The I, the self that is to each our own, is for us not the closest and most familiar, but rather the most distant and most alien. As fitting as it was at the outset to call object knowledge a ‘knowledge of something other’ because it does not concern our selves, it is now fitting to designate self-knowledge in a completely different sense as ‘other knowledge’, because it demands of us a form of knowledge that is entirely distant and alien to us: in everyday life, only knowledge of objects is familiar and close to us.

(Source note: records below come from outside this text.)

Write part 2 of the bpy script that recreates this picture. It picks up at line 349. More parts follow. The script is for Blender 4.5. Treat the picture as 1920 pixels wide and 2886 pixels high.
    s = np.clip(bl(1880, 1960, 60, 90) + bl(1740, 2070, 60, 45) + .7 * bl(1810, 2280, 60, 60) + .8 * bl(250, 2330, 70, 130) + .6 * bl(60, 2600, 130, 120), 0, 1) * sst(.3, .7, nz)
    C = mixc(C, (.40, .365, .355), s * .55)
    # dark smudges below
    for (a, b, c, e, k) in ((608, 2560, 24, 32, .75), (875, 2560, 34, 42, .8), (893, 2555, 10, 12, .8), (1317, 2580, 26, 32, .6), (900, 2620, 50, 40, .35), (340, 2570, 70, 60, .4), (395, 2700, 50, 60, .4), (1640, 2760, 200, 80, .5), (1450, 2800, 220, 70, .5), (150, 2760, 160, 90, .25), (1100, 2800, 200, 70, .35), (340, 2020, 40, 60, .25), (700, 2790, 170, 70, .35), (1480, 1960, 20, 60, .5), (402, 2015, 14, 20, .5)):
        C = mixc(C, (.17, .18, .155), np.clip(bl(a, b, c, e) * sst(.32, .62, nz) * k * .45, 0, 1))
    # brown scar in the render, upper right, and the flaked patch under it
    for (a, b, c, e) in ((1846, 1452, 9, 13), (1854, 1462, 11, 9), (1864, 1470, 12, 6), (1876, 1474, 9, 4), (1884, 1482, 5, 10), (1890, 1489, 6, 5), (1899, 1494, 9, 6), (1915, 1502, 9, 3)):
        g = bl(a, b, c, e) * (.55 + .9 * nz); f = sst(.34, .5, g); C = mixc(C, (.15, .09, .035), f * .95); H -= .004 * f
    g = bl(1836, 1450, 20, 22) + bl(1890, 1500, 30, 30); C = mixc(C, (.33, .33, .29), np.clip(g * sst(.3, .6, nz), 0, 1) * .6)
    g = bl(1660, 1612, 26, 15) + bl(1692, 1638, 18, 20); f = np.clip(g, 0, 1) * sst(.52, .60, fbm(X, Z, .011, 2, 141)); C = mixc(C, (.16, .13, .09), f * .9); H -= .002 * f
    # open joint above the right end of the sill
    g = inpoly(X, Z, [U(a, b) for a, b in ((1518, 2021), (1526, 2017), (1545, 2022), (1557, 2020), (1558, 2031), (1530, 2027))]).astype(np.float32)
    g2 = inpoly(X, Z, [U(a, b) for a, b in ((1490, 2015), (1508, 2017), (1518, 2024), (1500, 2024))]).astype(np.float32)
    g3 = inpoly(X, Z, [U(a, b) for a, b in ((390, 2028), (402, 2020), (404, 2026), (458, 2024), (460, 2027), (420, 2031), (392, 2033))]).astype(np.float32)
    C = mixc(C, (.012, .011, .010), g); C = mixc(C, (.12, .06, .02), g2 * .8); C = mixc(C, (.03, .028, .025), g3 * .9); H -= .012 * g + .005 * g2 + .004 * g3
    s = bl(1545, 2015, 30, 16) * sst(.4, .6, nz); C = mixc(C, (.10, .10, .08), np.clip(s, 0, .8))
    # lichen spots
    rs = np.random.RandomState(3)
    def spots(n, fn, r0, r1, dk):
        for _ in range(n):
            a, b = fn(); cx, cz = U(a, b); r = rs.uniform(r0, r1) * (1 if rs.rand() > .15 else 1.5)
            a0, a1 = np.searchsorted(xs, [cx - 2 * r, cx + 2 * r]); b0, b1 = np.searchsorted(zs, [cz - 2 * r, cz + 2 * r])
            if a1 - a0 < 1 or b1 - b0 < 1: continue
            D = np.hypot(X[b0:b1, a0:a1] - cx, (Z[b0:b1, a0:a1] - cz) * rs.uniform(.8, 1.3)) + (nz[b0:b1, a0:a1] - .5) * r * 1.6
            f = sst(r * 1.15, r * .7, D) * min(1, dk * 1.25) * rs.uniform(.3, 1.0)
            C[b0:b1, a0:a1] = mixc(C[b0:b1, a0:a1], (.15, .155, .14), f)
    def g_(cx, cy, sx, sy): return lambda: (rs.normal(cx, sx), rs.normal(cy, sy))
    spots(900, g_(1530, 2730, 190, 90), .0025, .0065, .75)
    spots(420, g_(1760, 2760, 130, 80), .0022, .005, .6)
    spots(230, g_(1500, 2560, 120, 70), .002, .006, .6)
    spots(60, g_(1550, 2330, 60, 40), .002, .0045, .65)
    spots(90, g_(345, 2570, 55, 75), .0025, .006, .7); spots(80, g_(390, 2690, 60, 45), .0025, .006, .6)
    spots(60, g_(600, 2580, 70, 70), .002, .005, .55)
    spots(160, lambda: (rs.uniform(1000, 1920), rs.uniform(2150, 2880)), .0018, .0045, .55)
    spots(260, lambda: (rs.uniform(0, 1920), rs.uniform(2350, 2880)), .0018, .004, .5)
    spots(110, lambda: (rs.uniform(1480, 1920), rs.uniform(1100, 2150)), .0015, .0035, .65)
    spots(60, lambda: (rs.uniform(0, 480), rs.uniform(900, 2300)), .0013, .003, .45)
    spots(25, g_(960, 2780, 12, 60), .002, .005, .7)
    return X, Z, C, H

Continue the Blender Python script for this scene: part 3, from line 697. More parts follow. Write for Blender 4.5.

Yet the peculiar otherness of the knowledge required here frees the project of self-knowledge from the suspicion of pursuing only a narrow and selfish ‘self-interest’. This is because the selfish character of an overly narrow self-interest consists precisely – as will still need to be shown – in the self-deception that one is closest and most familiar to oneself. If the self is the radically other and unfamiliar, then the effort to understand oneself is not the effort of a narcissistic home-body, not a lazy self-absorption, but rather an adventure of abandoning the familiar shores of object knowledge in order to venture out onto the open sea of self-knowledge.